Rows from a 3D scene dataset:
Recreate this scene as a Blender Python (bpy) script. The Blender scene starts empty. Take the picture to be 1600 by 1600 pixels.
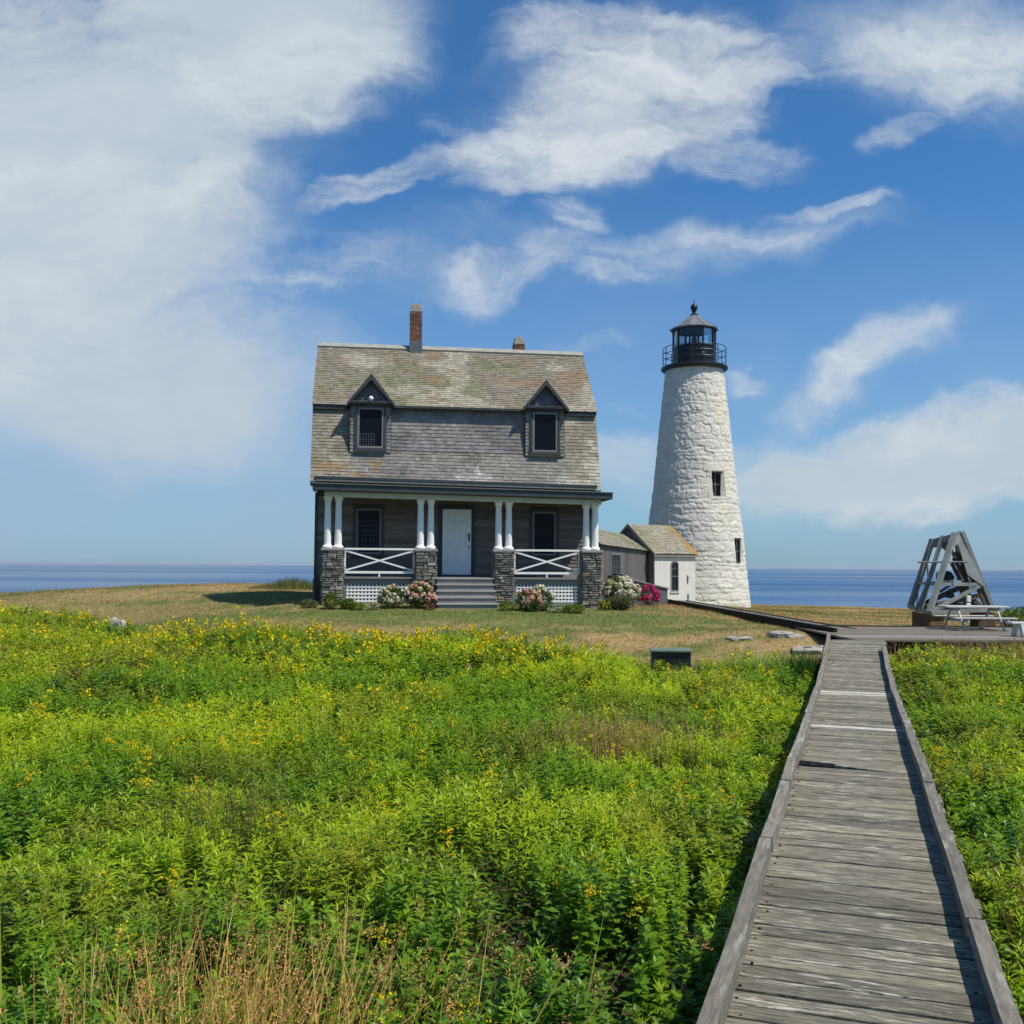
import bpy, math, random
import numpy as np
from mathutils import Vector, Matrix
random.seed(7); RNG = np.random.default_rng(11)
S = bpy.context.scene
COL = S.collection
# ---------------------------------------------------------------- camera survey
F = 1540.; CZ = 2.0
PITCH = math.atan(85 / F); ROLL = math.radians(.36)
def _cam():
    f = Vector((0, math.cos(PITCH), math.sin(PITCH))); u = Vector((0, -math.sin(PITCH), math.cos(PITCH))); r = Vector((1, 0, 0))
    c, s = math.cos(ROLL), math.sin(ROLL)
    return c * r + s * u, -s * r + c * u, f
RR, UU, FF = _cam()
def ray(px, py): return (px - 800) / F * RR + (800 - py) / F * UU + FF
def at(px, py, Y):
    d = ray(px, py); t = Y / d.y
    return Vector((d.x * t, Y, CZ + d.z * t))
def atz(px, py, z):
    d = ray(px, py); t = (z - CZ) / d.z
    return Vector((d.x * t, d.y * t, z))
# ---------------------------------------------------------------- noise
def _h(ix, iy, seed):
    n = (ix.astype(np.int64) * 374761393 + iy.astype(np.int64) * 668265263 + seed * 1442695041) & 0xffffffff
    n = ((n ^ (n >> 13)) * 1274126177) & 0xffffffff
    n = n ^ (n >> 16)
    return (n & 0xffffff) / float(0xffffff)
def vn(x, y, seed=0):
    x = np.asarray(x, float); y = np.asarray(y, float)
    ix = np.floor(x); iy = np.floor(y); fx = x - ix; fy = y - iy
    fx = fx * fx * (3 - 2 * fx); fy = fy * fy * (3 - 2 * fy)
    a = _h(ix, iy, seed); b = _h(ix + 1, iy, seed); c = _h(ix, iy + 1, seed); d = _h(ix + 1, iy + 1, seed)
    return (a * (1 - fx) + b * fx) * (1 - fy) + (c * (1 - fx) + d * fx) * fy
def fbm(x, y, seed=0, o=4):
    s = 0; a = .5; t = 0
    for i in range(o):
        s = s + a * vn(np.asarray(x) * 2 ** i, np.asarray(y) * 2 ** i, seed + i * 17); t += a; a *= .5
    return s / t
def sstep(a, b, x):
    t = np.clip((np.asarray(x, float) - a) / (b - a), 0, 1); return t * t * (3 - 2 * t)
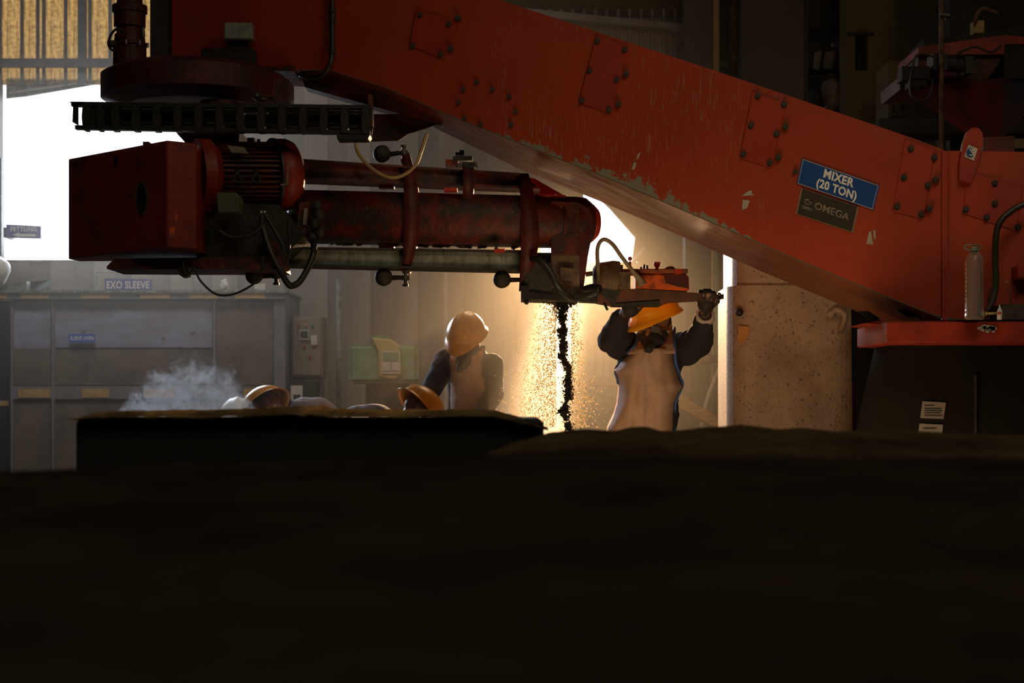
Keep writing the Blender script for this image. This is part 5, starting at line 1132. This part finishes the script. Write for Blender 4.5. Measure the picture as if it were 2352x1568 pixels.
# steam rising behind the near mould
def steam_den(t):
    tc = nd(t, 'ShaderNodeTexCoord'); sp = nd(t, 'ShaderNodeSeparateXYZ'); t.links.new(tc.outputs['Generated'], sp.inputs[0]); x, y, z = sp.outputs
    dx = mth(t, 'DIVIDE', mth(t, 'SUBTRACT', x, .50), .30); dz = mth(t, 'DIVIDE', z, mth(t, 'SUBTRACT', .95, mth(t, 'MULTIPLY', mth(t, 'MULTIPLY', mth(t, 'SUBTRACT', x, .48), mth(t, 'SUBTRACT', x, .48)), 3.0)))
    dy = mth(t, 'DIVIDE', mth(t, 'SUBTRACT', y, .5), .3)
    n = noi(t, tc.outputs['Object'], 7.5, 6, .62, 1.2)
    n = mth(t, 'MULTIPLY', mth(t, 'SUBTRACT', n, .5), 3.2)
    e = mth(t, 'SUBTRACT', mth(t, 'ADD', n, .85), mth(t, 'ADD', mth(t, 'MULTIPLY', dz, dz), mth(t, 'ADD', mth(t, 'MULTIPLY', mth(t, 'MULTIPLY', dx, dx), .12), mth(t, 'MULTIPLY', mth(t, 'MULTIPLY', dy, dy), .3))))
    n2 = ramp(t, noi(t, tc.outputs['Object'], 15, 5, .6, 1.5), [(.42, gry(.08)), (.66, gry(1))])
    return mth(t, 'MULTIPLY', mth(t, 'MULTIPLY', ramp(t, e, [(.0, gry(0)), (.30, gry(1))]), n2), 6.5)
sm_ = vol('steam_scatter', (.92, .95, 1.0), 1, .25, steam_den)
SZ = 9.0
O('steam', box(N(), at(255, 0, SZ).x, at(590, 0, SZ).x, SZ, SZ+.40, at(0, 975, SZ).z, at(0, 795, SZ).z), sm_, label='small white cloud of steam rising left behind the near mould', cat='steam', kind='stuff')
# hot casting the steam rises from
O('hot_mould', bevel(box(N(), at(270, 0, SZ).x, at(560, 0, SZ).x, SZ-.05, SZ+.5, 0, at(0, 976, SZ).z), .02), grime, label='dark mould under the steam cloud', cat='mould')
# haze in the bay behind the arm
hz = vol('haze_scatter', (1, .90, .74), .0068, .66)
O('haze', box(N(), -5.2, 2.2, 9.02, 14.2, .02, 3.7), hz, label='smoky haze hanging in the bay behind the mixer', cat='haze', kind='stuff')

# ================================================================== NEAR MOULD AND FOREGROUND SAND
TY = 4.3
nm = T('near_mould', (at(650, 0, TY).x, TY+.4, 0), 'dark flat-topped moulding box with crusted cover boards, nearer than the workers', 'mould')
O('mould_side', bevel(box(N(), at(166, 0, TY).x, at(1250, 0, TY).x, TY+.03, TY+.9, 0, at(0, 962, TY).z), .01), dkgap, nm)
def slab(name, prof, Y, d, m, seed):
    """lumpy board: prof = list of (px, py_top, py_bottom)"""
    bm = N(); n = 90; ny = 8; x_0, x_1 = prof[0][0], prof[-1][0]; T_ = []; B_ = []
    for i in range(n+1):
        px = x_0+(x_1-x_0)*i/n
        for a, b in zip(prof, prof[1:]):
            if a[0] <= px <= b[0]: s = (px-a[0])/(b[0]-a[0]); yt = a[1]+(b[1]-a[1])*s; yb = a[2]+(b[2]-a[2])*s; break
        tr = []; br = []
        for j in range(ny+1):
            v = j/ny; yy = Y+d*v; e = math.sqrt(max(0, 1-(1-min(1, v*5))**2))
            p = at(px, yt, Y); q_ = at(px, yb, Y); mid = (p.z+q_.z)/2; nz = .006*noise.noise(Vector((px*.02+seed, v*4, 0)))+.003*noise.noise(Vector((px*.06+seed, v*9, 3)))
            tr.append(bm.verts.new((p.x, yy+.01*noise.noise(Vector((px*.03, seed, 1)))*(v < .2), mid+(p.z-mid)*e+nz))); br.append(bm.verts.new((p.x, yy, mid+(q_.z-mid)*e+nz*.3)))
        T_.append(tr); B_.append(br)
    for i in range(n):
        for j in range(ny):
            bm.faces.new([T_[i][j], T_[i+1][j], T_[i+1][j+1], T_[i][j+1]]); bm.faces.new([B_[i][j], B_[i][j+1], B_[i+1][j+1], B_[i+1][j]])
    for e in (0, n): bm.faces.new([T_[e][j] for j in range(ny+1)]+[B_[e][j] for j in range(ny, -1, -1)])
    bmesh.ops.remove_doubles(bm, verts=bm.verts, dist=.0001); bmesh.ops.recalc_face_normals(bm, faces=bm.faces)
    return O(name, bm, m, nm, smooth=True)
slab('cover_board', [(142, 961, 964), (200, 948, 972), (300, 944, 972), (450, 943, 976), (560, 938, 974), (680, 933, 968), (697, 945, 966)], TY, .75, board_m, 1)
slab('cover_board', [(692, 950, 966), (715, 938, 966), (760, 942, 974), (900, 944, 972), (1060, 943, 968), (1130, 944, 968), (1180, 958, 976), (1235, 974, 986), (1262, 985, 990)], TY, .75, board_m, 5)
# foreground heaps
def heap(name, crest, Yc, Yn, lab, m, seed, amp, xr=None, sy=60, nx=200, drop=.11, back=.3, rough=.03):
    bm = N(); x_0, x_1 = crest[0][0], crest[-1][0]; rows = []
    for j in range(sy+1):
        v = j/sy; row = []
        for i in range(nx+1):
            px = x_0+(x_1-x_0)*i/nx
            for a, b in zip(crest, crest[1:]):
                if a[0] <= px <= b[0]: s = (px-a[0])/(b[0]-a[0]); s = s*s*(3-2*s)*.5+s*.5; py = a[1]+(b[1]-a[1])*s; break
            p = at(px, py, Yc)
            if v < .15: y = Yc+back*(1-v/.15); z = p.z-.10*(1-v/.15)
            else: w = (v-.15)/.85; y = Yc+(Yn-Yc)*w; z = p.z-drop*w-.02*math.sin(PI*w)*0
            n_ = amp*noise.noise(Vector((p.x*5+seed, y*5, 0)))+amp*.5*noise.noise(Vector((p.x*13+seed, y*13, 2)))+amp*.25*noise.noise(Vector((p.x*32+seed, y*32, 4)))
            row.append(bm.verts.new((p.x, y, z+n_*(min(1, abs(v-.15)*6+.35)))))
        rows.append(row)
    for A, B in zip(rows, rows[1:]):
        for i in range(nx): bm.faces.new([A[i], A[i+1], B[i+1], B[i]])
    # skirt down to the floor
    def skirt(L):
        G = [bm.verts.new((v.co.x, v.co.y, 0)) for v in L]
        for i in range(len(L)-1): bm.faces.new([L[i], G[i], G[i+1], L[i+1]])
    skirt(rows[0]); skirt(rows[-1]); skirt([r_[0] for r_ in rows]); skirt([r_[-1] for r_ in rows])
    bmesh.ops.recalc_face_normals(bm, faces=bm.faces)
    return O(name, bm, m, label=lab, cat='sand', kind='stuff', smooth=True)
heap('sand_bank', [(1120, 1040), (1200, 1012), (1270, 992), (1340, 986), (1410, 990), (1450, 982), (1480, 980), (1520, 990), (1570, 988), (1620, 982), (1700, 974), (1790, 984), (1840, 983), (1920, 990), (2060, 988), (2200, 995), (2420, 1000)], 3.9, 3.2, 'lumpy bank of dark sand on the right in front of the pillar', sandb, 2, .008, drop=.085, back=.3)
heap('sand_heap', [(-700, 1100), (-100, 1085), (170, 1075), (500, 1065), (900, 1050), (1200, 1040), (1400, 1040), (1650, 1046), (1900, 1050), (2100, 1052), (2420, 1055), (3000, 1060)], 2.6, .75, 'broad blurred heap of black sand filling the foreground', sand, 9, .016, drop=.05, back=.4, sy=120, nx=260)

→ **Do this**:
Return from the data every line that holds "picture".

→ **Solution**:
Recreate this scene as a Blender Python (bpy) script. The Blender scene starts empty. Take the picture to be 1600 by 1600 pixels.
Keep writing the Blender script for this image. This is part 5, starting at line 1132. This part finishes the script. Write for Blender 4.5. Measure the picture as if it were 2352x1568 pixels.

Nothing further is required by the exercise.